Work to do: Give every line back verbatim, dropping all images.

Data extract:
--------------------

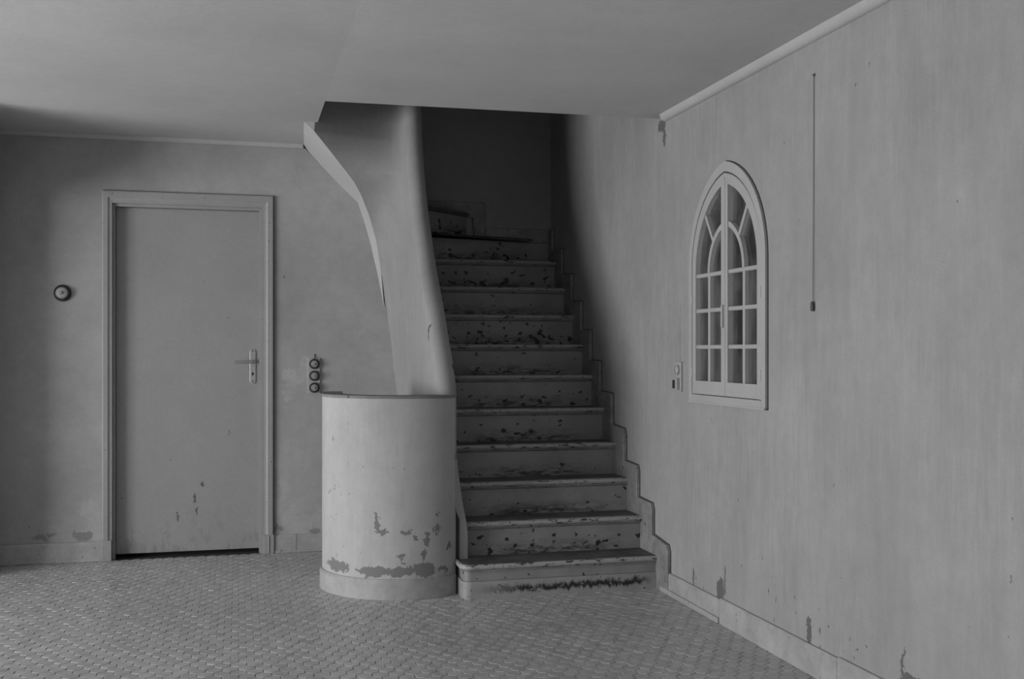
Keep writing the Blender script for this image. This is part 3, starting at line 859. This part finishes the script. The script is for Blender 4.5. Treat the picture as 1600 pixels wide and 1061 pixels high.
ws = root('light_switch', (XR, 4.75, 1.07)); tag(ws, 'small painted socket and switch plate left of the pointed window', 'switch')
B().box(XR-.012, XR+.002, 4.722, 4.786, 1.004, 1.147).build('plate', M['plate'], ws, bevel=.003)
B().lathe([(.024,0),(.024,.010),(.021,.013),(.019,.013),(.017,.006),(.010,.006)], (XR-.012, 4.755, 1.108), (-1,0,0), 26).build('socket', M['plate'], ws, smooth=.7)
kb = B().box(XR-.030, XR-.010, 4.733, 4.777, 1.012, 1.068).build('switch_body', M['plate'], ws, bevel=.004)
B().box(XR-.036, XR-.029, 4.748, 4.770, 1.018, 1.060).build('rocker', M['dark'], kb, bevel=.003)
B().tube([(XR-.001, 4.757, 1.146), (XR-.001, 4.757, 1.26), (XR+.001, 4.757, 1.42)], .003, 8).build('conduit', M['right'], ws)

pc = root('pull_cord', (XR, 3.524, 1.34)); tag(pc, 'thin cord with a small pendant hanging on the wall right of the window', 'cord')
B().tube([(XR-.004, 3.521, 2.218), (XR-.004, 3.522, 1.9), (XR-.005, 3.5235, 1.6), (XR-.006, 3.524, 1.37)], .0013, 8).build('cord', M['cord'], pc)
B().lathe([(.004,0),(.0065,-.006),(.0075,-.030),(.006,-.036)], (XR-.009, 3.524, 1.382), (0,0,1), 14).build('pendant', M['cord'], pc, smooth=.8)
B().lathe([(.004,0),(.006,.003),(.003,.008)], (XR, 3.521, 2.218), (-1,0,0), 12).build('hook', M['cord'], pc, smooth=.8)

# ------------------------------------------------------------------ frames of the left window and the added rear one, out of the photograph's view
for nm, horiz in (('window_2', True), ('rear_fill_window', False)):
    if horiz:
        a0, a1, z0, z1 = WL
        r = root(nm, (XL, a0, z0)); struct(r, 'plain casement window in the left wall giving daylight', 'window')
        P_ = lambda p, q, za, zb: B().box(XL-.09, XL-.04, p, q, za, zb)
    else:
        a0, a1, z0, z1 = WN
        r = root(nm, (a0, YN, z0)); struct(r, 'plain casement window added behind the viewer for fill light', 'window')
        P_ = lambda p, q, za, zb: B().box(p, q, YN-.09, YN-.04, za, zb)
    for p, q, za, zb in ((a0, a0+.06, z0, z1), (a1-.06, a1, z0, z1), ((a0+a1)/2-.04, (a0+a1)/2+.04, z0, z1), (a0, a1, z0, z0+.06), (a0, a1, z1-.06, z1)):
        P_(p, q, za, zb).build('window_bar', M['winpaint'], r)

--------------------

Output below:
Keep writing the Blender script for this image. This is part 3, starting at line 859. This part finishes the script. The script is for Blender 4.5. Treat the picture as 1600 pixels wide and 1061 pixels high.
ws = root('light_switch', (XR, 4.75, 1.07)); tag(ws, 'small painted socket and switch plate left of the pointed window', 'switch')
B().box(XR-.012, XR+.002, 4.722, 4.786, 1.004, 1.147).build('plate', M['plate'], ws, bevel=.003)
B().lathe([(.024,0),(.024,.010),(.021,.013),(.019,.013),(.017,.006),(.010,.006)], (XR-.012, 4.755, 1.108), (-1,0,0), 26).build('socket', M['plate'], ws, smooth=.7)
kb = B().box(XR-.030, XR-.010, 4.733, 4.777, 1.012, 1.068).build('switch_body', M['plate'], ws, bevel=.004)
B().box(XR-.036, XR-.029, 4.748, 4.770, 1.018, 1.060).build('rocker', M['dark'], kb, bevel=.003)
B().tube([(XR-.001, 4.757, 1.146), (XR-.001, 4.757, 1.26), (XR+.001, 4.757, 1.42)], .003, 8).build('conduit', M['right'], ws)

pc = root('pull_cord', (XR, 3.524, 1.34)); tag(pc, 'thin cord with a small pendant hanging on the wall right of the window', 'cord')
B().tube([(XR-.004, 3.521, 2.218), (XR-.004, 3.522, 1.9), (XR-.005, 3.5235, 1.6), (XR-.006, 3.524, 1.37)], .0013, 8).build('cord', M['cord'], pc)
B().lathe([(.004,0),(.0065,-.006),(.0075,-.030),(.006,-.036)], (XR-.009, 3.524, 1.382), (0,0,1), 14).build('pendant', M['cord'], pc, smooth=.8)
B().lathe([(.004,0),(.006,.003),(.003,.008)], (XR, 3.521, 2.218), (-1,0,0), 12).build('hook', M['cord'], pc, smooth=.8)

# ------------------------------------------------------------------ frames of the left window and the added rear one, out of the photograph's view
for nm, horiz in (('window_2', True), ('rear_fill_window', False)):
    if horiz:
        a0, a1, z0, z1 = WL
        r = root(nm, (XL, a0, z0)); struct(r, 'plain casement window in the left wall giving daylight', 'window')
        P_ = lambda p, q, za, zb: B().box(XL-.09, XL-.04, p, q, za, zb)
    else:
        a0, a1, z0, z1 = WN
        r = root(nm, (a0, YN, z0)); struct(r, 'plain casement window added behind the viewer for fill light', 'window')
        P_ = lambda p, q, za, zb: B().box(p, q, YN-.09, YN-.04, za, zb)
    for p, q, za, zb in ((a0, a0+.06, z0, z1), (a1-.06, a1, z0, z1), ((a0+a1)/2-.04, (a0+a1)/2+.04, z0, z1), (a0, a1, z0, z0+.06), (a0, a1, z1-.06, z1)):
        P_(p, q, za, zb).build('window_bar', M['winpaint'], r)